Though there is merit in the fragmentary notes surrounding the central narrative, many of the building site scenes feel a little shallow, and are often concerned with the mundanities of project management, corporate structuring, and construction. That is not to say that such subjects are without interest (in fact, Duncan often proves the contrary); rather, they are only on occasion made to chime into something greater than the individual parts. Tales of mismanagement, on-site mistakes, and the peculiar camaraderie of the building site are by turns touching and a little dull, and it seems as though the will to be experimental or clever (in formal terms) has distracted from the heart of the novel itself.

That said, Duncan has a knack for describing the particular turns of mood on a building site, and the ways in which masculinity is played out there. Having grown up in a family of builders, these scenes were particularly resonant, and made one wonder at how little these places (often so full of play and banter and pathos) are represented in fiction.

In the winter they are grim places and a gallows humour often takes hold. In summer they are still grim, but when the sun is out they become more convivial and feel, with the theatrical shift in mood that accompanies the sun, like playhouses.

Perhaps a new critical interest in masculinities will shift our attention towards such sites, though the classism of the publishing industry will likely stand in the way.

Amongst the love notes, other notes are included: collected character studies and memories. Setting these apart, rather than incorporating them into the rest of the narrative, Duncan suggests that they relate to the themes of the work itself, and how it should be read. One of these, entitled ‘A note on how an engineer sleeps and wakes’, seems particularly telling:

When engineers wake at night, particularly when they are working on a large and stressful project, their dark and malformed thoughts often conflate with what is unknown in the molecular make-up of the material about which they are fretting.

Duncan’s narrative of oblique relations seems to coalesce momentarily here. The materials of the building site, its breakages, its dead-ends, and the way in which architectural and structural plans relate to the built object, hint towards this relationship between what is unknown in both memory and physicality. The things that are ‘dark and malformed’ in the histories of Evelyn and Paul come through in this way too, being ‘fretted’ over throughout the book, and eventually taking material shape in the present moment.

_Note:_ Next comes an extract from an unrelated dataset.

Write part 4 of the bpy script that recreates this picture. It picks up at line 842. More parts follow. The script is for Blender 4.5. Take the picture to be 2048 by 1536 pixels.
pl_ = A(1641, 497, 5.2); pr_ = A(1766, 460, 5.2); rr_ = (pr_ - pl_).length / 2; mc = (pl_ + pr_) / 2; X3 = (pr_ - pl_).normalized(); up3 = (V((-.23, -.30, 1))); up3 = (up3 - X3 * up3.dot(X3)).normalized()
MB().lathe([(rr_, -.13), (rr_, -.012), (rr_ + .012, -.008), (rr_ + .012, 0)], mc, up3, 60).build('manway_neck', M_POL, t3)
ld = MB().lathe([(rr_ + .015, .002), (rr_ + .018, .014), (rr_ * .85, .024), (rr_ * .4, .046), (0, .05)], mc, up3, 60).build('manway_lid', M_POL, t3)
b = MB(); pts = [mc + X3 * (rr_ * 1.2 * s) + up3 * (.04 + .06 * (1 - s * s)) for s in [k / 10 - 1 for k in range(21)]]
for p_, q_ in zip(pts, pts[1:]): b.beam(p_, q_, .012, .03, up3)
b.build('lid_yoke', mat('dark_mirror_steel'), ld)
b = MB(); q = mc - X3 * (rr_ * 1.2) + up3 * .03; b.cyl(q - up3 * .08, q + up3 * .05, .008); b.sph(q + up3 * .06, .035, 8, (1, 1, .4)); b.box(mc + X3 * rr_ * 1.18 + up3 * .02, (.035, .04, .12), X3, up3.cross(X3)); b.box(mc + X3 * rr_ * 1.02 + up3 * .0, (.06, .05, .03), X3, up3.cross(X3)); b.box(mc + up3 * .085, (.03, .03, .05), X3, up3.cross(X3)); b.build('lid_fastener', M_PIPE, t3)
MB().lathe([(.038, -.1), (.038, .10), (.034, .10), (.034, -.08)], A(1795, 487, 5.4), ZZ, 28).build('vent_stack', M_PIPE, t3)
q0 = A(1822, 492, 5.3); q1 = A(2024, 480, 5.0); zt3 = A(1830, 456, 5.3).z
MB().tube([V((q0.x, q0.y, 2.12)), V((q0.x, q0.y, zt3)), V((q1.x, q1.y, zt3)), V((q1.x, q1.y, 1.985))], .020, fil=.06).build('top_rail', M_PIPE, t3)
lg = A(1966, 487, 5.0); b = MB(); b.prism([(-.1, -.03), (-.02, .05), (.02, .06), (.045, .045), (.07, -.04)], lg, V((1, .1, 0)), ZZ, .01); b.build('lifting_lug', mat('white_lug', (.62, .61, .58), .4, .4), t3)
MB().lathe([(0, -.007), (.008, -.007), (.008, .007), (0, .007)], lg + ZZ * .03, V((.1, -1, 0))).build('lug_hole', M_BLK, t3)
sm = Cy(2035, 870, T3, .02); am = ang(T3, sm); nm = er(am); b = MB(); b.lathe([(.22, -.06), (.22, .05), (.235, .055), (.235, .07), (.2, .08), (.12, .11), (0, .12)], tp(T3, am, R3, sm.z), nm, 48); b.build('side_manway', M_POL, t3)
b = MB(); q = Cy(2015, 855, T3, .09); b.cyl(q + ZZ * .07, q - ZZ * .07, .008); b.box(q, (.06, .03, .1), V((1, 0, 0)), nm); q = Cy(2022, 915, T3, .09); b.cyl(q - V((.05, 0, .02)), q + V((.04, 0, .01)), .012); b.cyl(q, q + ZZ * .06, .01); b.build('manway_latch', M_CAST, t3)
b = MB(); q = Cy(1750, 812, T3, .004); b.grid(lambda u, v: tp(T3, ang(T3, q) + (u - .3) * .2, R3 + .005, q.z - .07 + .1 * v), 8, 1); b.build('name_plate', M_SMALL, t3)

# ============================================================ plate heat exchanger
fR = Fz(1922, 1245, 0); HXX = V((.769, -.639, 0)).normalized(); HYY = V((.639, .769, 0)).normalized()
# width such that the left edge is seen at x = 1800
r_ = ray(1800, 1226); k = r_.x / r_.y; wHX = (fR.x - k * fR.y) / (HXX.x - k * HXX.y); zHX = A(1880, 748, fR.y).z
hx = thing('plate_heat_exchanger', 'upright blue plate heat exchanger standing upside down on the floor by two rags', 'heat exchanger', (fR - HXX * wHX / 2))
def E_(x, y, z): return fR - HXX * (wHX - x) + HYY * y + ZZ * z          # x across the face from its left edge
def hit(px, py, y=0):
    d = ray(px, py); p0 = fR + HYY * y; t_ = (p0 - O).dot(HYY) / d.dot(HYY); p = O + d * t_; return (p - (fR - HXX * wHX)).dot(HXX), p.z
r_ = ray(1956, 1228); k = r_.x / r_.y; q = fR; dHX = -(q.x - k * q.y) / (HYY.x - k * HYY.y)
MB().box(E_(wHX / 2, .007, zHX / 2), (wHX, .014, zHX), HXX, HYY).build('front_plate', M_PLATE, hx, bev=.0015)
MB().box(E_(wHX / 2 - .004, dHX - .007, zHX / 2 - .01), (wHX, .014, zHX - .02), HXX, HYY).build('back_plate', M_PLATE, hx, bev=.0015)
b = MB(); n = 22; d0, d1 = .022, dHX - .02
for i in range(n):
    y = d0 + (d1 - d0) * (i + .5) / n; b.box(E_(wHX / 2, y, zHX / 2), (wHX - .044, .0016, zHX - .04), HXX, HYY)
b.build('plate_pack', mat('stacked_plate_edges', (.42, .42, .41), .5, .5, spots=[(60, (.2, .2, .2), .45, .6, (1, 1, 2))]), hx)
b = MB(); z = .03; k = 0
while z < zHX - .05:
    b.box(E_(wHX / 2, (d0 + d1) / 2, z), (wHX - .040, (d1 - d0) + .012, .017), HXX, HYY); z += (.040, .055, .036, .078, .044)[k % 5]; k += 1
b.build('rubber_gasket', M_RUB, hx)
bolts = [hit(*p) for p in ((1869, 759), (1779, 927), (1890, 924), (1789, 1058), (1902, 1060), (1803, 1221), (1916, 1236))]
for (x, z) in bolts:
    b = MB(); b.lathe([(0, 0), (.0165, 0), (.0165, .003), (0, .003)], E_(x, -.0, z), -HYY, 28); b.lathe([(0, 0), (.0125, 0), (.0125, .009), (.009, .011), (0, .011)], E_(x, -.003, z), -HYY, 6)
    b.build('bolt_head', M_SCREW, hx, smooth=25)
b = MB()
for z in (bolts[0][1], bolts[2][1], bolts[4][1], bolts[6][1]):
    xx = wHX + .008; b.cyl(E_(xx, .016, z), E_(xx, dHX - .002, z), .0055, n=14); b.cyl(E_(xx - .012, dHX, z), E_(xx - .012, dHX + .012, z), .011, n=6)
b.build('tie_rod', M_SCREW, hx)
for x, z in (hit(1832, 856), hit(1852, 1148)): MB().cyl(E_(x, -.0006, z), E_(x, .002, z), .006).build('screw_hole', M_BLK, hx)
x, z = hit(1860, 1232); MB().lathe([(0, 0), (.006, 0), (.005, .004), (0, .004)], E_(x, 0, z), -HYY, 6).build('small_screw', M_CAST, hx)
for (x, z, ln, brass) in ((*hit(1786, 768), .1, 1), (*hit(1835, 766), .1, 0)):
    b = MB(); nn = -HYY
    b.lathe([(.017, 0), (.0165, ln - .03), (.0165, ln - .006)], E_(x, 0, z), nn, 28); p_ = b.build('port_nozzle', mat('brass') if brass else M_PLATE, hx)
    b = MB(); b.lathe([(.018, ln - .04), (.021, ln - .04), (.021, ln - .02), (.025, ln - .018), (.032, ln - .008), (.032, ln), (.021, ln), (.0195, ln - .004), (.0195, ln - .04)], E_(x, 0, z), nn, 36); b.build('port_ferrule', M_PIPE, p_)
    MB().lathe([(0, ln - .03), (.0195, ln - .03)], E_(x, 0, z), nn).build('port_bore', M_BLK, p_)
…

Perhaps the best chapter of the novel, reflecting the skill with which Duncan draws his characters, is simply titled ‘Evelyn’. Here, the prose is sparse and lucid, and holds the weight of elegy in a crystalline form. Telling the tale of Evelyn and Paul’s holiday to a remote Swedish house by a lake north of Stockholm, Duncan also delves into memory, and the question of how each character handles and responds to loss. The distance between Evelyn and Paul is particularly poignant, and rendered with a careful and intelligent hand. Paul tells us:

I come from a large family where, when we were young, self-expression took on an at time exorbitantly competitive aspect, and I often wonder what the moulding forces on Evelyn, as an only child, might have felt like. […] I am unsure at what register the fluxes of the world meet her, or trouble her, but she is calm and thoughtful company, and it hurts to imagine being without her.

In such passages, the reader is struck by Duncan’s skill in delivering complex emotional detail in easy, unadorned prose.

Building the novel towards a gradual acknowledgement of violence, Duncan is sure-footed in his revelations, showing much restraint. Though the formal ambitions of the book never quite live up to their initial promise, and are at times distracting, Love Notes From A German Building Site is an interesting debut. The relationship between Evelyn and Paul, which is the narrative heart of the novel, is delicately-observed and resonant; however, the experimental form is not entirely successful in lifting the book into something more than the sum of its parts.